### What the task requires
Repeat each line of the material below exactly as it appears, minus any pictures.

### Given material

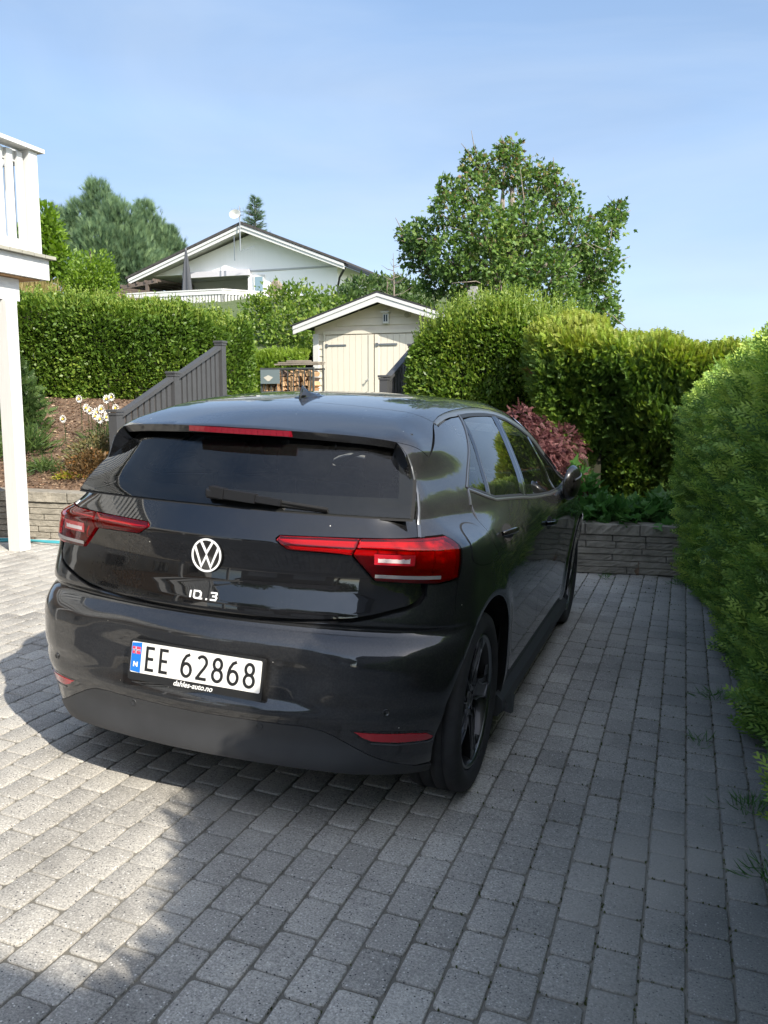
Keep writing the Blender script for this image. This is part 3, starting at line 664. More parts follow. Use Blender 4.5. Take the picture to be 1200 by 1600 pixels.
# sills, floor, liners
mb = MB()
for s in (1, -1):
    P = []
    for y in np.linspace(.36, 2.42, 24):
        bulge = .028*sst(np.array(y), .36, .55)*(1-sst(np.array(y), 2.25, 2.42)) if 0 else .02
        for x, z in ((.862, .262), (.893, .232), (.897, .185), (.875, .160), (.70, .160)): P.append((s*(x-.0), y, z-(.0)))
    F_ = [(i*5+k, i*5+k+1, i*5+6+k, i*5+5+k) for i in range(23) for k in range(4)]+[tuple(range(5)), tuple(23*5+k for k in range(4, -1, -1))]
    mb.add(P, F_)
mb.build('side_skirt', M_plast, car)
mb = MB()
for s in (1, -1):
    mb.add([(s*.872, .412, .255), (s*.902, .425, .205), (s*.925, .405, .165), (s*.928, .45, .158), (s*.905, .60, .178), (s*.88, .60, .235), (s*.85, .42, .175)], [(0, 1, 2, 3, 4, 5), (0, 6, 1), (1, 6, 2), (2, 6, 3), (3, 6, 4)])
mb.build('wheel_spat', M_plast, car)
mb = MB(); mb.box((0, 1.60, .20), (.58, 1.70, .03)); mb.box((0, -.33, .245), (.42, .15, .02)); mb.box((0, 1.38, .42), (.62, 1.0, .21)); mb.build('floor_pan', M_seal, inner)
for yc in (0, 2.77):
    for s in (1, -1):
        n = 26; V = []; mb = MB()
        for i in range(n+1):
            t = -.30+(math.pi+.6)*i/n; yy = yc-.42*math.cos(t); zz = .352+.42*math.sin(t)
            xo = float(from2('S', [(yy, min(max(zz, .25), .8))])[0][0])-.016
            for x, r in ((xo, .418), (xo-.03, .428), (.60, .43), (.595, .05)): V.append((s*x, yc-r*math.cos(t), .352+r*math.sin(t)))
        mb.add(V, [(i*4+k, i*4+k+1, i*4+5+k, i*4+4+k) for i in range(n) for k in range(3)]); mb.build('wheel_liner', M_seal, inner)
mb = MB()
for s in (1, -1):
    P = from2('S', [(y, z) for y in np.linspace(.35, 2.45, 12) for z in (.24, .5, .8, 1.0)]); N = grad(P)
    P = (P-N*.03)*np.array([s, 1, 1]); mb.add(P, [(i*4+k, i*4+4+k, i*4+5+k, i*4+1+k) for i in range(11) for k in range(3)])
    P = from2('S', [(y, z) for y in np.linspace(-.20, .35, 6) for z in (.80, .9, 1.0, 1.04)]); N = grad(P)
    P = (P-N*.03)*np.array([s, 1, 1]); mb.add(P, [(i*4+k, i*4+4+k, i*4+5+k, i*4+1+k) for i in range(5) for k in range(3)])
mb.build('side_inner', M_seal, inner)
# headliner under the roof and inner pillars
panel('headliner', 'T', [(x*.92, y, z) for x, y, z in roof_edge]+[(x*.9, y+.0, z) for x, y, z in list(seam3[1:-1])], M_int, car, ds=.06, lift=-.03, skirt=0)
panel('spoiler_inner', 'G', resurf([(x*.97, y, z) for x, y, z in pg], 'G'), M_int, inner, ds=.05, lift=-.02, skirt=0)
for s in (0, 1):
    panel('pillar_lining', 'S', [(-.20, 1.10), (-.10, 1.27), (.1, 1.385), (.46, 1.425), (.2, 1.235), (.07, 1.16), (.04, 1.05), (-.2, 1.02)], M_int, inner, ds=.05, lift=-.035, skirt=0, mirror=s, base2=True)
# ---- cabin ----
cab = empty('cabin'); cab.parent = car
def rbox(c, h, r, rot=None, mi=0):
    bm = bmesh.new(); bmesh.ops.create_cube(bm, size=1); bmesh.ops.scale(bm, vec=(2*h[0], 2*h[1], 2*h[2]), verts=bm.verts)
    bmesh.ops.bevel(bm, geom=list(bm.edges), offset=r, segments=3, affect='EDGES', profile=.5)
    if rot: bmesh.ops.rotate(bm, verts=bm.verts, cent=(0, 0, 0), matrix=rot)
    bmesh.ops.translate(bm, verts=bm.verts, vec=c); V = [v.co[:] for v in bm.verts]; F_ = [tuple(v.index for v in f.verts) for f in bm.faces]; bm.free(); return V, F_
def seat(x, y, w, rear=False):
    q = MB(); rt = Matrix.Rotation(R_(-14), 3, 'X')
    q.add(*rbox((x, y+.30, .56), (w, .26, .09), .05)); q.add(*rbox((x, y, .83), (w, .07, .29), .055, rt)); o = q.build('seat', M_seat, cab, smooth=True)
    q = MB(); q.add(*rbox((x, y-.09, 1.215), (.13 if not rear else .12, .05, .095 if not rear else .07), .04, rt)); q.tube([(x-.05, y-.07, 1.07), (x-.05, y-.09, 1.18)], .008); q.tube([(x+.05, y-.07, 1.07), (x+.05, y-.09, 1.18)], .008)
    q.build('headrest', M_seat, cab, smooth=True)
seat(-.37, 1.18, .25); seat(.37, 1.18, .25)
for x in (-.40, 0, .40): seat(x, .30, .20, True)
mb = MB(); mb.add(*rbox((0, -.12, 1.03), (.60, .30, .01), .005)); mb.build('parcel_shelf', M_int, cab)
mb = MB(); mb.add(*rbox((0, 2.25, .88), (.72, .22, .10), .05)); mb.build('dashboard', M_int, cab, smooth=True)
mb = MB(); V, F_ = lathe([(.18+.014*math.cos(t), .014*math.sin(t)) for t in np.linspace(0, 2*math.pi, 9)], 28); Rm = Matrix.Rotation(R_(90), 3, 'Z') @ Matrix.Rotation(R_(20), 3, 'Y')
mb.add([Rm @ Vector(v)+Vector((-.37, 1.88, .98)) for v in V], F_); mb.build('steering_wheel', M_int, cab, smooth=True)
# ---- mirrors, folded back against the doors ----
for s in (1, -1):
    bm = bmesh.new(); bmesh.ops.create_uvsphere(bm, u_segments=32, v_segments=20, radius=1)
    for v in bm.verts:
        x, y, z = v.co
        xx = x*(.052 if x > 0 else .020); yy = y*.125; zz = z*(.098-.018*y)
        v.co = (xx-.018*y*y, yy, zz+.010*y)
    bm.transform(Matrix.Translation((.935, 1.905, 1.062)) @ Matrix.Rotation(R_(-8), 4, 'Z') @ Matrix.Rotation(R_(10), 4, 'X'))
    V = [(v.co[0]*s, v.co[1], v.co[2]) for v in bm.verts]; F_ = [tuple(q.index for q in f.verts) for f in bm.faces]; bm.free()
    q = MB(); q.add(V, F_); me_ = q.build('door_mirror', M_gloss, car, smooth=True)
    q = MB(); q.add(*rbox((s*.875, 1.99, .985), (.055, .045, .030), .018)); q.build('mirror_foot', M_gloss, me_, smooth=True)
    q = MB(); q.prism([(s*.913, 1.90+.095*math.cos(t), 1.065+.070*math.sin(t)) for t in np.linspace(0, 2*math.pi, 21)[:-1]], (-.004*s, 0, 0)); q.build('mirror_glass', M_mirror, me_)
    q = MB(); q.tube([(s*(.985-.018*((t-.5)*2)**2), 1.81+.19*t, 1.082+.030*t) for t in np.linspace(0, 1, 12)], .0045); q.build('indicator_strip', M_satin, me_)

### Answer
Keep writing the Blender script for this image. This is part 3, starting at line 664. More parts follow. Use Blender 4.5. Take the picture to be 1200 by 1600 pixels.
# sills, floor, liners
mb = MB()
for s in (1, -1):
    P = []
    for y in np.linspace(.36, 2.42, 24):
        bulge = .028*sst(np.array(y), .36, .55)*(1-sst(np.array(y), 2.25, 2.42)) if 0 else .02
        for x, z in ((.862, .262), (.893, .232), (.897, .185), (.875, .160), (.70, .160)): P.append((s*(x-.0), y, z-(.0)))
    F_ = [(i*5+k, i*5+k+1, i*5+6+k, i*5+5+k) for i in range(23) for k in range(4)]+[tuple(range(5)), tuple(23*5+k for k in range(4, -1, -1))]
    mb.add(P, F_)
mb.build('side_skirt', M_plast, car)
mb = MB()
for s in (1, -1):
    mb.add([(s*.872, .412, .255), (s*.902, .425, .205), (s*.925, .405, .165), (s*.928, .45, .158), (s*.905, .60, .178), (s*.88, .60, .235), (s*.85, .42, .175)], [(0, 1, 2, 3, 4, 5), (0, 6, 1), (1, 6, 2), (2, 6, 3), (3, 6, 4)])
mb.build('wheel_spat', M_plast, car)
mb = MB(); mb.box((0, 1.60, .20), (.58, 1.70, .03)); mb.box((0, -.33, .245), (.42, .15, .02)); mb.box((0, 1.38, .42), (.62, 1.0, .21)); mb.build('floor_pan', M_seal, inner)
for yc in (0, 2.77):
    for s in (1, -1):
        n = 26; V = []; mb = MB()
        for i in range(n+1):
            t = -.30+(math.pi+.6)*i/n; yy = yc-.42*math.cos(t); zz = .352+.42*math.sin(t)
            xo = float(from2('S', [(yy, min(max(zz, .25), .8))])[0][0])-.016
            for x, r in ((xo, .418), (xo-.03, .428), (.60, .43), (.595, .05)): V.append((s*x, yc-r*math.cos(t), .352+r*math.sin(t)))
        mb.add(V, [(i*4+k, i*4+k+1, i*4+5+k, i*4+4+k) for i in range(n) for k in range(3)]); mb.build('wheel_liner', M_seal, inner)
mb = MB()
for s in (1, -1):
    P = from2('S', [(y, z) for y in np.linspace(.35, 2.45, 12) for z in (.24, .5, .8, 1.0)]); N = grad(P)
    P = (P-N*.03)*np.array([s, 1, 1]); mb.add(P, [(i*4+k, i*4+4+k, i*4+5+k, i*4+1+k) for i in range(11) for k in range(3)])
    P = from2('S', [(y, z) for y in np.linspace(-.20, .35, 6) for z in (.80, .9, 1.0, 1.04)]); N = grad(P)
    P = (P-N*.03)*np.array([s, 1, 1]); mb.add(P, [(i*4+k, i*4+4+k, i*4+5+k, i*4+1+k) for i in range(5) for k in range(3)])
mb.build('side_inner', M_seal, inner)
# headliner under the roof and inner pillars
panel('headliner', 'T', [(x*.92, y, z) for x, y, z in roof_edge]+[(x*.9, y+.0, z) for x, y, z in list(seam3[1:-1])], M_int, car, ds=.06, lift=-.03, skirt=0)
panel('spoiler_inner', 'G', resurf([(x*.97, y, z) for x, y, z in pg], 'G'), M_int, inner, ds=.05, lift=-.02, skirt=0)
for s in (0, 1):
    panel('pillar_lining', 'S', [(-.20, 1.10), (-.10, 1.27), (.1, 1.385), (.46, 1.425), (.2, 1.235), (.07, 1.16), (.04, 1.05), (-.2, 1.02)], M_int, inner, ds=.05, lift=-.035, skirt=0, mirror=s, base2=True)
# ---- cabin ----
cab = empty('cabin'); cab.parent = car
def rbox(c, h, r, rot=None, mi=0):
    bm = bmesh.new(); bmesh.ops.create_cube(bm, size=1); bmesh.ops.scale(bm, vec=(2*h[0], 2*h[1], 2*h[2]), verts=bm.verts)
    bmesh.ops.bevel(bm, geom=list(bm.edges), offset=r, segments=3, affect='EDGES', profile=.5)
    if rot: bmesh.ops.rotate(bm, verts=bm.verts, cent=(0, 0, 0), matrix=rot)
    bmesh.ops.translate(bm, verts=bm.verts, vec=c); V = [v.co[:] for v in bm.verts]; F_ = [tuple(v.index for v in f.verts) for f in bm.faces]; bm.free(); return V, F_
def seat(x, y, w, rear=False):
    q = MB(); rt = Matrix.Rotation(R_(-14), 3, 'X')
    q.add(*rbox((x, y+.30, .56), (w, .26, .09), .05)); q.add(*rbox((x, y, .83), (w, .07, .29), .055, rt)); o = q.build('seat', M_seat, cab, smooth=True)
    q = MB(); q.add(*rbox((x, y-.09, 1.215), (.13 if not rear else .12, .05, .095 if not rear else .07), .04, rt)); q.tube([(x-.05, y-.07, 1.07), (x-.05, y-.09, 1.18)], .008); q.tube([(x+.05, y-.07, 1.07), (x+.05, y-.09, 1.18)], .008)
    q.build('headrest', M_seat, cab, smooth=True)
seat(-.37, 1.18, .25); seat(.37, 1.18, .25)
for x in (-.40, 0, .40): seat(x, .30, .20, True)
mb = MB(); mb.add(*rbox((0, -.12, 1.03), (.60, .30, .01), .005)); mb.build('parcel_shelf', M_int, cab)
mb = MB(); mb.add(*rbox((0, 2.25, .88), (.72, .22, .10), .05)); mb.build('dashboard', M_int, cab, smooth=True)
mb = MB(); V, F_ = lathe([(.18+.014*math.cos(t), .014*math.sin(t)) for t in np.linspace(0, 2*math.pi, 9)], 28); Rm = Matrix.Rotation(R_(90), 3, 'Z') @ Matrix.Rotation(R_(20), 3, 'Y')
mb.add([Rm @ Vector(v)+Vector((-.37, 1.88, .98)) for v in V], F_); mb.build('steering_wheel', M_int, cab, smooth=True)
# ---- mirrors, folded back against the doors ----
for s in (1, -1):
    bm = bmesh.new(); bmesh.ops.create_uvsphere(bm, u_segments=32, v_segments=20, radius=1)
    for v in bm.verts:
        x, y, z = v.co
        xx = x*(.052 if x > 0 else .020); yy = y*.125; zz = z*(.098-.018*y)
        v.co = (xx-.018*y*y, yy, zz+.010*y)
    bm.transform(Matrix.Translation((.935, 1.905, 1.062)) @ Matrix.Rotation(R_(-8), 4, 'Z') @ Matrix.Rotation(R_(10), 4, 'X'))
    V = [(v.co[0]*s, v.co[1], v.co[2]) for v in bm.verts]; F_ = [tuple(q.index for q in f.verts) for f in bm.faces]; bm.free()
    q = MB(); q.add(V, F_); me_ = q.build('door_mirror', M_gloss, car, smooth=True)
    q = MB(); q.add(*rbox((s*.875, 1.99, .985), (.055, .045, .030), .018)); q.build('mirror_foot', M_gloss, me_, smooth=True)
    q = MB(); q.prism([(s*.913, 1.90+.095*math.cos(t), 1.065+.070*math.sin(t)) for t in np.linspace(0, 2*math.pi, 21)[:-1]], (-.004*s, 0, 0)); q.build('mirror_glass', M_mirror, me_)
    q = MB(); q.tube([(s*(.985-.018*((t-.5)*2)**2), 1.81+.19*t, 1.082+.030*t) for t in np.linspace(0, 1, 12)], .0045); q.build('indicator_strip', M_satin, me_)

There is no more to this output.